Design and Evaluation of a Standardized Interface for AMD GPU Performance Metrics

• Portable, low-overhead, probe-based interface design for AMD GPUs: introduces a portable interface that abstracts vendor-specific API differences, keeps per-call overhead low, and uses probe-based runtime discovery across GPU generations and software releases.
• Empirical validation of overhead, portability, and monitoring interval: establishes near-native per-call overhead relative to direct AMD SMI calls, confirms consistent access across evaluated GPU generations and ROCm releases, and identifies practical polling intervals.
• Platform-scoped reference of supported metrics and limits: documents the supported metrics on the evaluated platform to enable reproducible and comparable studies.
• Integration with PAPI: provides seamless incorporation into the PAPI framework, extending support to current AMD GPU/APUs while preserving continuity for existing users and tools.

Objective: Modern high-performance computing systems increasingly rely on GPU accelerators, but differences and updates in vendor APIs make cross-platform measurement difficult and force users to maintain vendor-specific code.
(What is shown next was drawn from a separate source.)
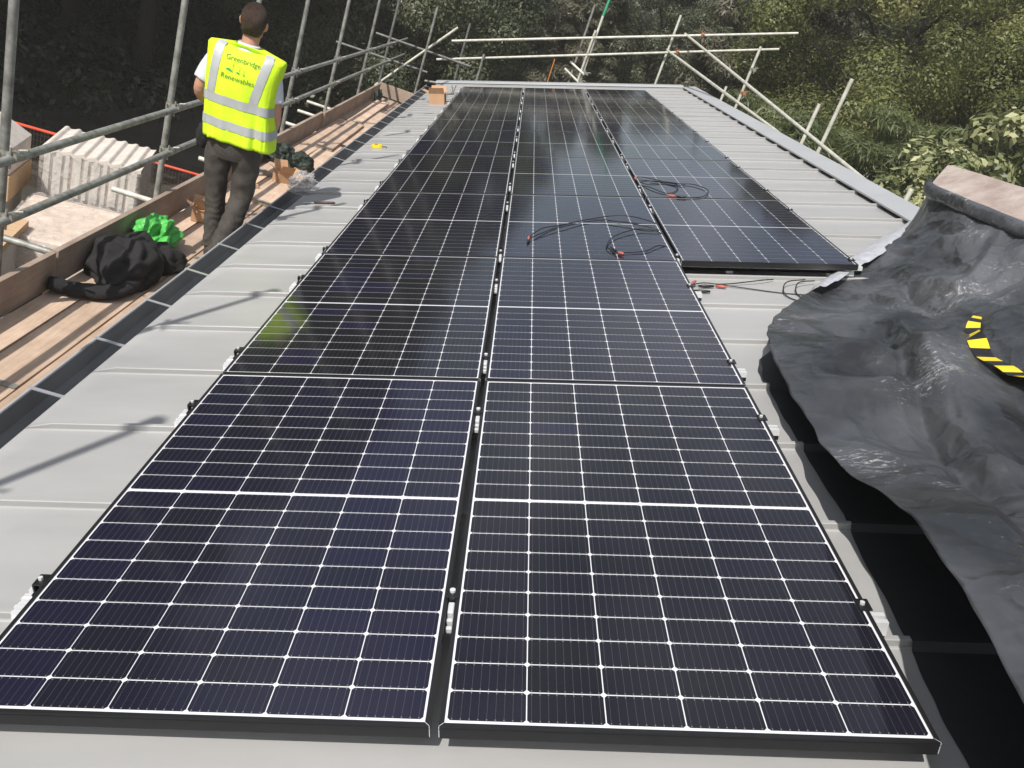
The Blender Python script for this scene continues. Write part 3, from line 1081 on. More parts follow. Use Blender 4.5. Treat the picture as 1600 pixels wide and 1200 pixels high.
# toe boards, on edge
for j, (y0, y1, nm) in enumerate(((-3, 3.66, 'nearest length in shade'), (3.69, 7.35, 'second length behind the black coat'), (7.37, 10.80, 'third length just right of the man'), (10.76, 15.35, 'farthest length'))):
    t = empty('toe_board', (-2.61 + (.03 if j == 3 else 0), (y0 + y1) / 2, DZ - .01))
    b = MB()
    b.box(-.019, .019, -(y1 - y0) / 2, (y1 - y0) / 2, 0, .232)
    b.build('plank', M['toe'], parent=t, bevel=.004)
    tag(t, 'upright timber toe board on the outer deck edge, ' + nm, 'toe board', 'toe boards on edge')
t = empty('toe_board', (-2.12, 15.5, DZ - .01), (0, 0, R_(-6)))
MB().box(-.50, .50, -.019, .019, 0, .23).build('plank', M['toe'], parent=t, bevel=.004)
tag(t, 'timber toe board across the far end of the deck', 'toe board')

# ------------------------------------------------------------------ small things on deck and roof


def blob(sx, sy, sz, seed, amp=.25, freq=3.0, seg=40, rings=26, flat=.35, crease=.5):
    b = MB()
    vs = []
    for i in range(rings + 1):
        th = math.pi * i / rings
        for k in range(seg):
            ph = 2 * math.pi * k / seg
            d = Vector((math.sin(th) * math.cos(ph), math.sin(th) * math.sin(ph), math.cos(th)))
            q = d * freq + Vector((seed, seed * .7, 0))
            r = 1 + amp * noise.noise(q) + amp * .4 * noise.noise(q * 2.1)
            for kk in range(4):
                dd = Vector((math.sin(seed + kk * 2.1), math.cos(seed * 1.7 + kk), math.sin(kk * 1.3 + .5))).normalized()
                ph_ = q.dot(dd) * (.7 + .35 * kk) + .5 * noise.noise(q * .8 + Vector((kk * 5, 0, 0)))
                r += crease * amp * .42 * (abs((ph_ % 1) - .5) * 2 - .5)
            r += .06 * amp * noise.noise(q * 6)
            p = Vector((d.x * sx * r, d.y * sy * r, d.z * sz * r))
            if p.z < -sz * flat:
                p.z = -sz * flat
            vs.append((p.x, p.y, p.z + sz * flat))
    fs = []
    for i in range(rings):
        for k in range(seg):
            a, c = i * seg + k, i * seg + (k + 1) % seg
            fs.append((a, a + seg, c + seg, c))
    b.add(vs, fs)
    return b


# black coat
t = empty('coat', (-2.36, 4.15, DZ + .004))
blob(.21, .40, .19, 2.3, .30, 1.6, 90, 60, .3, .55).build('coat_body', M['black_cloth'], parent=t, smooth=True, rot=(0, 0, R_(12)))
s = MB()
ctr = cr_spline([(.05, .05, .10), (.12, -.20, .07), (.10, -.42, .045), (-.02, -.52, .04), (-.13, -.56, .045), (-.21, -.60, .06)], 6)
rg = []
for i, c in enumerate(ctr):
    f = i / (len(ctr) - 1)
    t0 = (ctr[min(i + 1, len(ctr) - 1)] - ctr[max(i - 1, 0)]).normalized()
    side = t0.cross(Vector((0, 0, 1))).normalized()
    up = side.cross(t0)
    wv, hv = .085 - .03 * f, .042
    rg.append([c + side * wv * math.cos(2 * math.pi * k / 20) * (1 + .12 * noise.noise(Vector((f * 9, k * .5, 3)))) + up * hv * math.sin(2 * math.pi * k / 20) * (1 + .3 * noise.noise(Vector((f * 12, k * .4, 1)))) for k in range(20)])
s.loft(rg)
s.build('sleeve', M['black_cloth'], parent=t, smooth=True)
blob(.14, .17, .11, 5.1, .25, 1.8, 60, 40, .4, .5).build('collar', M['black_cloth'], parent=t, smooth=True, loc=(.13, .30, .0))
tag(t, 'black coat heaped on the deck with one sleeve stretched toward the toe board', 'coat')
t = blob(.15, .19, .13, 8.8, .30, 1.5, 110, 70, .3, 1.5).build('carrier_bag', M['green_bag'], smooth=False, loc=(-2.41, 4.76, DZ + .06))
tag(t, 'crumpled bright green carrier bag lying on the black coat', 'bag')
t = empty('tool_bag', (-2.33, 8.15, DZ + .045))
blob(.14, .18, .13, 3.3, .2, 2.0, 70, 50, .5, .8).build('bag_body', M['dark_green'], parent=t, smooth=True, rot=(0, 0, R_(-20)), loc=(-.10, .02, .0))
blob(.16, .17, .12, 6.4, .2, 2.0, 70, 50, .5, .8).build('bag_body', M['dark_green'], parent=t, smooth=True, loc=(.13, -.08, .0))
b = MB()
b.path(cr_spline([(-.1, -.12, .12), (0, -.14, .17), (.1, -.20, .14)]), .012, 8)
b.path(cr_spline([(.0, .05, .10), (.12, .05, .17), (.24, -.02, .10)]), .010, 8)
b.build('bag_handle', M['black_cloth'], parent=t, smooth=True)
tag(t, 'dark green canvas tool bag slumped on the deck just past the man', 'bag')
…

This thesis targets a robust and vendor-neutral AMD GPU/APU monitoring interface for performance analysis, energy optimization, and reliability studies.
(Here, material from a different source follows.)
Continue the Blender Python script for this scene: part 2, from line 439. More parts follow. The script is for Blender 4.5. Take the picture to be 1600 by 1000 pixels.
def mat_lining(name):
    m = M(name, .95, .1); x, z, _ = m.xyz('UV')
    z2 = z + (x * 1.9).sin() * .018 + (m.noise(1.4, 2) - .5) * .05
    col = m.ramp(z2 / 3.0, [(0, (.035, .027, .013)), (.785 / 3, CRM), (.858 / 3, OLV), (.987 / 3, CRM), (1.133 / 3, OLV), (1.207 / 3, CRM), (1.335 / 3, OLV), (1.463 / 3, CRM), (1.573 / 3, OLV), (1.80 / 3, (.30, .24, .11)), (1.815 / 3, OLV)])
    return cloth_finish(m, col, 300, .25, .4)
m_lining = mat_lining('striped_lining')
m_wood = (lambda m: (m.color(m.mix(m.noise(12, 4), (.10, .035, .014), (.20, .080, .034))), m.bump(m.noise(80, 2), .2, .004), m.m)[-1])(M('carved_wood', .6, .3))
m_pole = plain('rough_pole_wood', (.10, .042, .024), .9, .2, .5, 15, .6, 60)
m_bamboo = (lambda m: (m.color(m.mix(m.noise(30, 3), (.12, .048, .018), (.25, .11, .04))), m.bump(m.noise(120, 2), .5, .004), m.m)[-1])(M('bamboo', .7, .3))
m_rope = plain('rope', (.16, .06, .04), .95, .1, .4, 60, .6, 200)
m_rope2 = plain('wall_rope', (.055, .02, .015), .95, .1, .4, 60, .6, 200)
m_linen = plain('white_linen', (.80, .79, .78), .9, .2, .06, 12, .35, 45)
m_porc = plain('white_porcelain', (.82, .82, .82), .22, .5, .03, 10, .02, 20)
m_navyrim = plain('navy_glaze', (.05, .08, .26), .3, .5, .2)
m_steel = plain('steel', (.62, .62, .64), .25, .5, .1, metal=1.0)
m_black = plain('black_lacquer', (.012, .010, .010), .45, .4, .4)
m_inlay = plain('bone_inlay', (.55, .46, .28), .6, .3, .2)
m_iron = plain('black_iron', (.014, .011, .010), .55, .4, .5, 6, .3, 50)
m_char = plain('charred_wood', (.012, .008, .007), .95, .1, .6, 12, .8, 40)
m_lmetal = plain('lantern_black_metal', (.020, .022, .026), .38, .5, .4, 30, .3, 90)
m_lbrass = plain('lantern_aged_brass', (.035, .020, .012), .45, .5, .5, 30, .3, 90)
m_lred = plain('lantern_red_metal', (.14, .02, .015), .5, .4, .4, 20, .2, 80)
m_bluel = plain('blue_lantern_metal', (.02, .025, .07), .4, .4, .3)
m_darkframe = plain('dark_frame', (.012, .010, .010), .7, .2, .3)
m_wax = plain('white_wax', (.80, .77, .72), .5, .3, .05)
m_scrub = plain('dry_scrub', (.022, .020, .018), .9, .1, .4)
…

Design: The implementation is built on AMD SMI and integrated into the PAPI component model. It abstracts vendor-specific API differences while maintaining low overhead, automatically detects which metrics are supported by a specific device and driver, and exposes only those metrics for power/energy, temperature, engine activity, and interconnect bandwidth/link state.

Validation: Experimental results confirm near-native measurement overhead and consistent behavior across AMD GPU models and ROCm versions, reducing maintenance burden and improving reproducibility for cross-platform performance analysis in heterogeneous HPC environments.

The design implements a portable, low-overhead abstraction layer over AMD SMI so that AMD GPU/APU metrics can be enumerated and sampled consistently through PAPI across hardware and ROCm versions.

• Key design choices: probe-based runtime discovery validates metric availability before exposure, dynamic library loading with primary/fallback symbol binding handles API divergence, and bounded accessors keep the read path safe and low-latency.
• Runtime event registration: at initialization, the component builds an event table from device probes so unsupported counters are never exposed for enumeration or sampling.
• Concurrency and ownership: per-device ownership is enforced using a lock-protected device mask so concurrent eventsets in the same process do not sample the same GPU simultaneously.
• Architecture and lifecycle: initialization loads and validates AMD SMI symbols, discovers devices, and builds events; measurement opens context, acquires device ownership, and executes accessor reads; shutdown releases context resources and unloads library state.
• Module organization: core lifecycle state in amds.c, event mapping in amds_evtapi.c, context and locking in amds_ctx.c, metric read accessors in amds_accessors.c, and PAPI vector integration in linux-amd-smi.c.

This experiment compares per-call read latency between the standardized interface and direct AMD SMI calls on MI300A with ROCm 7.0.1. For each metric and source, the measurement loop runs on a pinned CPU core and records 500 iterations.

Equivalence is evaluated with Two One-Sided Tests (TOST) using +/-2% bounds on log call-time ratios. The geometric-mean ratio is 1.009 with a 98% confidence interval of [0.999, 1.019], indicating near-native overhead for the standardized path.

The evaluation verifies that the interface design and implementation handle differences in available metrics across GPU generations and ROCm releases by compiling, enumerating, and reading metrics on 2 MI210, 8 MI250X, and 4 MI300A systems under ROCm 6.4.x, 7.0.x, 7.1.x, and 7.2.x.

Only metrics supported by the specific device and ROCm release are counted. Metrics not supported on a given device or ROCm version are not exposed for enumeration or sampling. Portability is achieved through probe-based runtime discovery of metrics, exposing only supported counters.

After portability and metric enumeration checks, the thesis evaluates metric behavior under controlled GEMM workloads on MI300A, MI210, and MI250X systems. Sampled signals include GFX activity, UMC activity, power, edge/junction/PLX temperatures, and CU occupancy (where supported).

Across devices, traces preserve the expected temporal ordering of activity -> power -> temperature. The rocBLAS GEMM configuration (K = 131072) shows higher memory traffic and power than the reference GEMM configuration (K = 65536), consistent with the thesis analysis.